Her “Little Monsters” series, a.k.a. “Familiar Strangers,” came next — a truly fascinating study of our innate human incongruity. These pieces run the gamut from adorable to grotesque, often within the same sculpture.

“This series became about empathy” she says. “People may be beautiful on the outside, but not so beautiful of the inside — or vice versa. It’s about looking beyond the surface of people, to have empathy for others — and for our own inner child.”

And Courtney’s inner child likes to play in the dirt these days.

She begins most days with a cup of coffee and a tour around the big courtyard between her house and studio. She tends to her flowers and fishpond and sets her attitude for the day before she begins her creative work/play.

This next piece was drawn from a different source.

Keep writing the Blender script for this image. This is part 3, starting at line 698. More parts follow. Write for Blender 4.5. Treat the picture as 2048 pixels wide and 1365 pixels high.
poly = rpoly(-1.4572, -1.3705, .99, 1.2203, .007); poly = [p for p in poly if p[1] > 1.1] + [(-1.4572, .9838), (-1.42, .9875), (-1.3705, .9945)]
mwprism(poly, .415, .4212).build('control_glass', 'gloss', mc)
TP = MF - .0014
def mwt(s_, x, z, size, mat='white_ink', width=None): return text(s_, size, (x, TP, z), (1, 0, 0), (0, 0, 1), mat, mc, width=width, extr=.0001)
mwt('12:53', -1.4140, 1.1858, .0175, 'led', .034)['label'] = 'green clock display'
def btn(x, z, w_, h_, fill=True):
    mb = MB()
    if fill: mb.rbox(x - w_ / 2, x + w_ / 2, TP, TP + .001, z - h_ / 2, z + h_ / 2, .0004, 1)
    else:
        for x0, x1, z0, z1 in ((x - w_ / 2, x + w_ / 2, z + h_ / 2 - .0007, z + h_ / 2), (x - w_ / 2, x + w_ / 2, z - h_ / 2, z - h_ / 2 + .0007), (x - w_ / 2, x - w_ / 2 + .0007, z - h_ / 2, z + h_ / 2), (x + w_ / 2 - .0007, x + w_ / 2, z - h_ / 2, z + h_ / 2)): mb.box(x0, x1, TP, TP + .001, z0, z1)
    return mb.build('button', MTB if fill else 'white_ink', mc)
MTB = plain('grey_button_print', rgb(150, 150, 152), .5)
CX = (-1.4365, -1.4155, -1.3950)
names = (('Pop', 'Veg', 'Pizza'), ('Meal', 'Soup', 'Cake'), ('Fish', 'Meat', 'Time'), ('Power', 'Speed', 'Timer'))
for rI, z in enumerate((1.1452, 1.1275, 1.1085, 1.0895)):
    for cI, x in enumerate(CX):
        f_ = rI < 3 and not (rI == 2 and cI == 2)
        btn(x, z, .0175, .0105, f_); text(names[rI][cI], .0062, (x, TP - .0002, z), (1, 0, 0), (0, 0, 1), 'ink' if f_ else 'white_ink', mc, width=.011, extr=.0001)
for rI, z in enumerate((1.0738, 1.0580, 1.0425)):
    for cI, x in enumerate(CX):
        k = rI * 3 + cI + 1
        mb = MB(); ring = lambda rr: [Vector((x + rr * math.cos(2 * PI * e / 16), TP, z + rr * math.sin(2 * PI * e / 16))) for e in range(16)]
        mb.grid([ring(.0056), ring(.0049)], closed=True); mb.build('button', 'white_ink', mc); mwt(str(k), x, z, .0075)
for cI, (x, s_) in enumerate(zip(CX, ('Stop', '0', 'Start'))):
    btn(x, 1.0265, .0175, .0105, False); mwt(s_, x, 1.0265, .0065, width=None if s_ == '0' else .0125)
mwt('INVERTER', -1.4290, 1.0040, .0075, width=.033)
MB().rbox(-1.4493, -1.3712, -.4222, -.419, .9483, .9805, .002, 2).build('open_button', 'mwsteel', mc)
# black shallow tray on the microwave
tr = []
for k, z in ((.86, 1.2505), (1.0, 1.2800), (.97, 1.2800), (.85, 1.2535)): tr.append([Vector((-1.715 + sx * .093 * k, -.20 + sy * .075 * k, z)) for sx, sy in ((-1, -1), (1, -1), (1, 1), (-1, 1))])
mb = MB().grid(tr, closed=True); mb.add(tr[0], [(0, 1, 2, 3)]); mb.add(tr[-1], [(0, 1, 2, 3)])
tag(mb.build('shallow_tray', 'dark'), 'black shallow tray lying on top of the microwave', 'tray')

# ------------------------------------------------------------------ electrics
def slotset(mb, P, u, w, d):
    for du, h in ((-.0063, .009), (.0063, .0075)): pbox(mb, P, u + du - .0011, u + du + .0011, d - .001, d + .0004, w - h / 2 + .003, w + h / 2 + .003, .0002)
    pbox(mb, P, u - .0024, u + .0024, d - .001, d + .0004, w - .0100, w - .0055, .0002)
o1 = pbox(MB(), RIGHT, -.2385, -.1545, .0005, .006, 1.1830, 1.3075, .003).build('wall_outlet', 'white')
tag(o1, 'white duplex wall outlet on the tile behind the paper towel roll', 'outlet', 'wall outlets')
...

Her muse du jour, who she has named the Many Faces of Beauty, has Courtney returning to the canvas, where she has begun a bright and lively series of paintings inspired by the flowers in her garden.

What’s next? Courtney said she’s moving toward possible abstractions of the natural beauty she finds in her yard, or if clay calls her back, perhaps she’ll create more of the 7-foot-tall, sculpted totem poles that adorn her courtyard.

But mostly, Courtney is not concerning herself much with what might be next. She is enjoying “being here now,” because here and now is where the art is. It is where the love is.

A favorite quote by artist Mark Chagall inspires Courtney in her work and in her personal life.

“I look only for love,” Chagall said in an interview.

Courtney looks for love too, and she finds it everywhere. She incorporates that love — of nature, of humanity, of her own inner child — into everything she creates.

And she creates everything — or so it seems. Her work is as prolific and multifarious as it is beautiful.

Her kittens are always up to something.